"Would you like to lead your corps into England?" For just an instant what looked very much like the light of battle was in his eye.
"I will go anywhere I am ordered to go—anywhere," he replied with smiling emphasis.
I was interested to discover that the staff of the Nth Army Corps had also been racking its brains about quite other than tactical problems when Gen. von Emmich led the way into the dining room of the very modest so-called "château" of the French village, where he and his staff were quartered, and pointed to the extensive but quite mongrel art collection on the walls. "The absent owner does not appear to have been much of a connoisseur," he laughed, "That picture over there worried and puzzled us for a long time," pointing out a large impressionistic canvas over the mantelpiece representing a nude male and female figure kneeling on the seashore and looking out over the impressionistic water at what looked like an island. "Finally my Chief of Staff hit upon a satisfactory solution, suggested that it represented 'Adam and Eve Discovering Heligoland.'"
Gen. von Emmich's headquarters produced another interesting story. At 3 P.M. a general alarm was sent out to the reserve troops to prepare for immediate retreat, as the French were coming. Every bit of baggage was picked up and loaded on wagons, the infantry in full marching kit lined up—everything ready in record-breaking time without rush or confusion to withdraw on the word of command. But no command to march came—instead a "well done" from the General as he rode down the long column. It was just a little "fire-alarm drill" to keep the reserve troops up to the high-water mark of efficiency.
Gen. von Zwehl, nicknamed Zwehl-Maubeuge, is probably almost unknown in America, though the dark blue enamel maltese cross of the Pour le Merite order at his throat tags him at once as worth while. Von Zwehl is the outward antithesis of von Emmich. He looks like anything but a fighter—a quiet, gentle-looking soul with kind and a bit tired eyes, soft silverly hair, and a whimsical sense of humor, a gentleman of the old school. "But you should just see him in the field during a fight—he's a regular whirlwind," one of his staff said.
He confirmed the fact that Maubeuge had fallen on schedule time in ten days and that he had taken over 40,000 French prisoners, that he had given the French commandant till 7 P.M. (German time) to surrender, and that the appointment was kept with great promptness, also that the French were a bit chagrined when they learned they had been "taken in" by a single corps. I also learned that he and his corps had arrived in time to stop the first English corps which had crossed the Aisne and was marching on X.

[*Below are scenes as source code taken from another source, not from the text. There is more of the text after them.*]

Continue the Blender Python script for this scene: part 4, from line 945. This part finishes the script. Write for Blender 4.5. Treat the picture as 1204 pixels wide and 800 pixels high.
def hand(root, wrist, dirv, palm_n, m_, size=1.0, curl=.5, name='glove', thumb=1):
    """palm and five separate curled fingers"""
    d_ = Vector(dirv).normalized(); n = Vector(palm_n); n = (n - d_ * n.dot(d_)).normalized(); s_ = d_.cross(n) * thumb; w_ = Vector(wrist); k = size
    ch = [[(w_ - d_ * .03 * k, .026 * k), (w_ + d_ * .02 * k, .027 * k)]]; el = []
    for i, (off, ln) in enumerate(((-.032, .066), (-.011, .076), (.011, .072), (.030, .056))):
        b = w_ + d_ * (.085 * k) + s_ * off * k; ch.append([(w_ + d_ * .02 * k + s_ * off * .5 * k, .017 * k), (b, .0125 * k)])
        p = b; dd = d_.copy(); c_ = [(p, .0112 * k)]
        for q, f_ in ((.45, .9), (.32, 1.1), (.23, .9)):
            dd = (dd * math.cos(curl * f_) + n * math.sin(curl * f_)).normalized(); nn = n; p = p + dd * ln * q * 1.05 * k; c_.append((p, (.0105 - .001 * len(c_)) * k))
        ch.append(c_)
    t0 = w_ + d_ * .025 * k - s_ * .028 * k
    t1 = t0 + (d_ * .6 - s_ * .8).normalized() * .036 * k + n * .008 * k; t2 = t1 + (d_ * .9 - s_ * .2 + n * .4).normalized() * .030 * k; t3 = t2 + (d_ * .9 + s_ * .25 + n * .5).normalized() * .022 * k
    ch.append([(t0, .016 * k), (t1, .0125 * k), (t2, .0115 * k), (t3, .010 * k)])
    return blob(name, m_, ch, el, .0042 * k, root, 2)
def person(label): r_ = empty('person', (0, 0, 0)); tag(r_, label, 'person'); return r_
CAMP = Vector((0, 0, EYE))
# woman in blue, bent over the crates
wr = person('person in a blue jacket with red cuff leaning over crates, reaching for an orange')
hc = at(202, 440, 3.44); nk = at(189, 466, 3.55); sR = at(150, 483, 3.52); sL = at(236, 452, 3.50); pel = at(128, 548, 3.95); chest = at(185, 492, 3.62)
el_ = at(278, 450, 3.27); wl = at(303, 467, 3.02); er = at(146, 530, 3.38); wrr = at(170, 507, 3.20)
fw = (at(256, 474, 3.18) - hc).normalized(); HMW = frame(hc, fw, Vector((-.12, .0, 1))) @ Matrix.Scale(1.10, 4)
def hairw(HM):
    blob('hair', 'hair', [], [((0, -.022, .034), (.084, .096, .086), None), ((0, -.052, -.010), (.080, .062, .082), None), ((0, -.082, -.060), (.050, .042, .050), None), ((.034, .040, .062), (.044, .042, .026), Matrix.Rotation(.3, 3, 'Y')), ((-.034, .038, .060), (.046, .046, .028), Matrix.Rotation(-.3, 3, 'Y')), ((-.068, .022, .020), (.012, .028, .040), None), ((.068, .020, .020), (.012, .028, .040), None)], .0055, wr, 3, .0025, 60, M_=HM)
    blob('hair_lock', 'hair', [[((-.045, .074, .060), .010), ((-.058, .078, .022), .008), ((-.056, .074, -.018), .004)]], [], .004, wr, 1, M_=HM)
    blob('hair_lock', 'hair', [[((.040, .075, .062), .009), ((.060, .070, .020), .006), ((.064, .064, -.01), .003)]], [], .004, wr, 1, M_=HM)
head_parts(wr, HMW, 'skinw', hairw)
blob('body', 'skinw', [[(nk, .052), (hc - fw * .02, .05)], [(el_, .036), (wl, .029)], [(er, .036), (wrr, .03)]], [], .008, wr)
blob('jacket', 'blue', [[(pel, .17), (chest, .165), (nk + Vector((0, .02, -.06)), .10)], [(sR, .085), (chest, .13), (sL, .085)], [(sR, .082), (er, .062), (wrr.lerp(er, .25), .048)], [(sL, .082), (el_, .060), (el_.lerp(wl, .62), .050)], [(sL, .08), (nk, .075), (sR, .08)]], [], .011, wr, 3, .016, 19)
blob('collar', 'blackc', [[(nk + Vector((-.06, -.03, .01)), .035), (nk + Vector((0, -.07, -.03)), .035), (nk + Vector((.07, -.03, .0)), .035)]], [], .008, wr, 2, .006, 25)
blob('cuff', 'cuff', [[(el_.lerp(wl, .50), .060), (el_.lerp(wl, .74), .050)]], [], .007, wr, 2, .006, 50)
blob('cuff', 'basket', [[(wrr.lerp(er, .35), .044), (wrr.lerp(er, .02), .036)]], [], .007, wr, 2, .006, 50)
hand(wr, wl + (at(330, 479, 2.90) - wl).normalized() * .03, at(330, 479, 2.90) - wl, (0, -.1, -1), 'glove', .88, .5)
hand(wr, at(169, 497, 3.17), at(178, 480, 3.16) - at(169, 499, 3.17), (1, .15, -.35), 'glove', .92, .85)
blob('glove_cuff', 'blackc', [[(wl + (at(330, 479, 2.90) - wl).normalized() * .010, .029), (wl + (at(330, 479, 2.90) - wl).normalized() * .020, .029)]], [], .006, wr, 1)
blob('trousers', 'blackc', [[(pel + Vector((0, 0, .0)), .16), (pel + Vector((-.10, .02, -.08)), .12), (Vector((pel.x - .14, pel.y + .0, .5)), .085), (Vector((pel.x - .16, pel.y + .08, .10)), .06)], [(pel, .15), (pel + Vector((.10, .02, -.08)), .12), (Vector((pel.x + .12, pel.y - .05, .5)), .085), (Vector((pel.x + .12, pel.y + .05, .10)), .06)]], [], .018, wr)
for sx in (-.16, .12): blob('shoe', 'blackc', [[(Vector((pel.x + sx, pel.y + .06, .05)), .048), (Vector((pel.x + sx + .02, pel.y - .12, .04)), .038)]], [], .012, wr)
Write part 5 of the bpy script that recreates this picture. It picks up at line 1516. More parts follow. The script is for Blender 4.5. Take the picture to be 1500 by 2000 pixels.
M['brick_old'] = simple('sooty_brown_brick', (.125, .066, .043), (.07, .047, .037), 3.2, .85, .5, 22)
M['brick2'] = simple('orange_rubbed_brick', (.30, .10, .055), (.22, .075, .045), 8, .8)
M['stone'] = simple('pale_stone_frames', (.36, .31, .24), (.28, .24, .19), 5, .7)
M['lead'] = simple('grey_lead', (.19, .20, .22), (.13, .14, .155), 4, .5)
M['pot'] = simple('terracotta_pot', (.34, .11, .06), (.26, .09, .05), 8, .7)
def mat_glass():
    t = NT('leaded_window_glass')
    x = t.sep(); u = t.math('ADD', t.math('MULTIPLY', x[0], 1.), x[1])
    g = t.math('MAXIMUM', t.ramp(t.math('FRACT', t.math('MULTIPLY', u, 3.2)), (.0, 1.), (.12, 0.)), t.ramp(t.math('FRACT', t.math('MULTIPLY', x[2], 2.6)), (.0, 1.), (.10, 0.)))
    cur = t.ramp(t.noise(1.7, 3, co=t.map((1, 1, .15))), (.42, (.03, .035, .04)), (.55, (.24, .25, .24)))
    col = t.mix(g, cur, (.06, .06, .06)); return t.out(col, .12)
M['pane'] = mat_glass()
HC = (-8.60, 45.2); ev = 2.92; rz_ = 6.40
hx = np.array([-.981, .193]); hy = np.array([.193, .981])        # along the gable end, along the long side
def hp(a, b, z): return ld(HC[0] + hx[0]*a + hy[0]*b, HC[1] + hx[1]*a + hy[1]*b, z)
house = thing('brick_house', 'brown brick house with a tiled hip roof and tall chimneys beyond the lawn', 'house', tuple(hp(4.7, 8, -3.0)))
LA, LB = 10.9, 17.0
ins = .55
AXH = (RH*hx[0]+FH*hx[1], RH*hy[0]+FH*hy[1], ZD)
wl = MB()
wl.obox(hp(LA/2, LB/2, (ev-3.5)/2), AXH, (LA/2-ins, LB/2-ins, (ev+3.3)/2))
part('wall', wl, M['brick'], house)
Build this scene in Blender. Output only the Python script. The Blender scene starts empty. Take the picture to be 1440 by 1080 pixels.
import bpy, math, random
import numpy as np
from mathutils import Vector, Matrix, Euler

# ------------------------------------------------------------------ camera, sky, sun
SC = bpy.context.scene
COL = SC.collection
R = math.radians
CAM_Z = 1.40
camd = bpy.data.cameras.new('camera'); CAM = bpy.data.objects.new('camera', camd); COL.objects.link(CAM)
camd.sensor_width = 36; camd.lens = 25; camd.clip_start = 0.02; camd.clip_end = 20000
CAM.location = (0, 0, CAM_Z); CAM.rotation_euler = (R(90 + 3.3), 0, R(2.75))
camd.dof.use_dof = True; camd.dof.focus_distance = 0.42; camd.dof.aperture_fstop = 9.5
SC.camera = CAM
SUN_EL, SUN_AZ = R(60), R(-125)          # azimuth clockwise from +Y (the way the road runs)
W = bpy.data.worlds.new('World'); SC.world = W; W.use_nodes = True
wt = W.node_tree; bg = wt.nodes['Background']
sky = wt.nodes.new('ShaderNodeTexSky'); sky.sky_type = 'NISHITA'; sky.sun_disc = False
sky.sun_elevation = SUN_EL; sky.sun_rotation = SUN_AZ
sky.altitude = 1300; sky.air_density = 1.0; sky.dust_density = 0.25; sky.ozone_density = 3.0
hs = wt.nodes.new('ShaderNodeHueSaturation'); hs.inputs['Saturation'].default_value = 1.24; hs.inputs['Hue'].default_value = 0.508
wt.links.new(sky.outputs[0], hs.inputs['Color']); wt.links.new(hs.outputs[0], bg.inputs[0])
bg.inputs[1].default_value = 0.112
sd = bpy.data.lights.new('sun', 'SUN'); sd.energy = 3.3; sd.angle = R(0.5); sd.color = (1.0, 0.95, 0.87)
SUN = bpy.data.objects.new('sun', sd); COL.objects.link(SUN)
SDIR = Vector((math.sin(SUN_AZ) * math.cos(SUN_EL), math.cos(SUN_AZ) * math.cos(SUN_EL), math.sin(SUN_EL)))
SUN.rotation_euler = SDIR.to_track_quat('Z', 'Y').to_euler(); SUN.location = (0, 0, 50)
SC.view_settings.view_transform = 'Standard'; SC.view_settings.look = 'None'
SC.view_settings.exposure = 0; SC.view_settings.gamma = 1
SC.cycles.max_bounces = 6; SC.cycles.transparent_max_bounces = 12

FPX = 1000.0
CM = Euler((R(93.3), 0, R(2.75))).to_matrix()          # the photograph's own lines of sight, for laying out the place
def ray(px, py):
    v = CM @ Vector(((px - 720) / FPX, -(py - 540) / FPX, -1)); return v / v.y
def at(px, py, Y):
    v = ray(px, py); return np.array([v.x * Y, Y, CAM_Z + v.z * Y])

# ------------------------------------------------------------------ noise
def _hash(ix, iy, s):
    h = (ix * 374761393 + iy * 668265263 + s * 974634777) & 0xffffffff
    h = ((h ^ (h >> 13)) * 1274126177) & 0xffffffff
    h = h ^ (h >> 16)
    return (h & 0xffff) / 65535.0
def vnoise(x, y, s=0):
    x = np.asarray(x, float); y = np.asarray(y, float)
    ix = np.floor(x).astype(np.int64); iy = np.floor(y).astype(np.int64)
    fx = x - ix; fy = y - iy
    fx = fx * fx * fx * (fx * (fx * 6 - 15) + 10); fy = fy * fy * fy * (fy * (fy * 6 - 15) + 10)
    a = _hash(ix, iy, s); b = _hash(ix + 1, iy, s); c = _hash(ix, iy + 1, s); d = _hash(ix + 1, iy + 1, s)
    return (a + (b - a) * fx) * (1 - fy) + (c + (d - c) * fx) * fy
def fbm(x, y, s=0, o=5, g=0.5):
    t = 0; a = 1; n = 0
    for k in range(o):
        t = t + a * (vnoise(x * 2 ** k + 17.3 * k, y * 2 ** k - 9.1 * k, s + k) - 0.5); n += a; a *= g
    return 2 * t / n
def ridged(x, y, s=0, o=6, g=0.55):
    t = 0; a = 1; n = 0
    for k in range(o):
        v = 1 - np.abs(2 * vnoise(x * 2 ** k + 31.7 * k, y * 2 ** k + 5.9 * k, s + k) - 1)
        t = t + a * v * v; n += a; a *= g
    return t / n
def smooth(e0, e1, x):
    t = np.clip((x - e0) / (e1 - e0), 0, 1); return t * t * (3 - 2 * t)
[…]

Gen. von Zwehl praised the English troops against whom he had successfully fought, and who are now in the North, saying, "The English soldier is a splendid fighter, especially on the defensive." Asked if the remark of one of his staff that "the English can't attack" was a fact, von Zwehl said: "I can only speak as far as my own experience goes, and that is that the English never were able to carry through a bayonet charge with success against my troops. They came on bravely enough, but when our troops would open fire on them at 50 yards and follow it up with a counter attack, the English would invariably go over into the defensive, at which they are at their best. They are particularly experienced in 'bush warfare,' and display the utmost skill in making the most of every bit of cover."
The commanding General confirmed the following gruesome story which one of his staff officers had told me:
"The English apparently do not bother to bury their dead, but let them lie. We are still burying English who fell on Sept. 14 and later. We found and buried two only yesterday. That the abandonment of their dead is deliberate is indicated by the fact that we have found the bodies of dead English soldiers in corners and nooks of the approaches to the English trenches, where the wounded had evidently crawled to die, and where their comrades must constantly have passed them and seem them."
More Generals were met during a visit to the "office building" of the Great General Staff in the Great Headquarters. Here, too, I was allowed to examine the historic room where around a large mahogany table the chiefs of the staff hold their daily conferences, at which the Kaiser himself is often present. A huge map of France and a slice of Belgium covered the table and hung down to the floor on either side. I noted with interest that it was a French General Staff map. On one wall hung another map showing the exact location of all the armies in the West.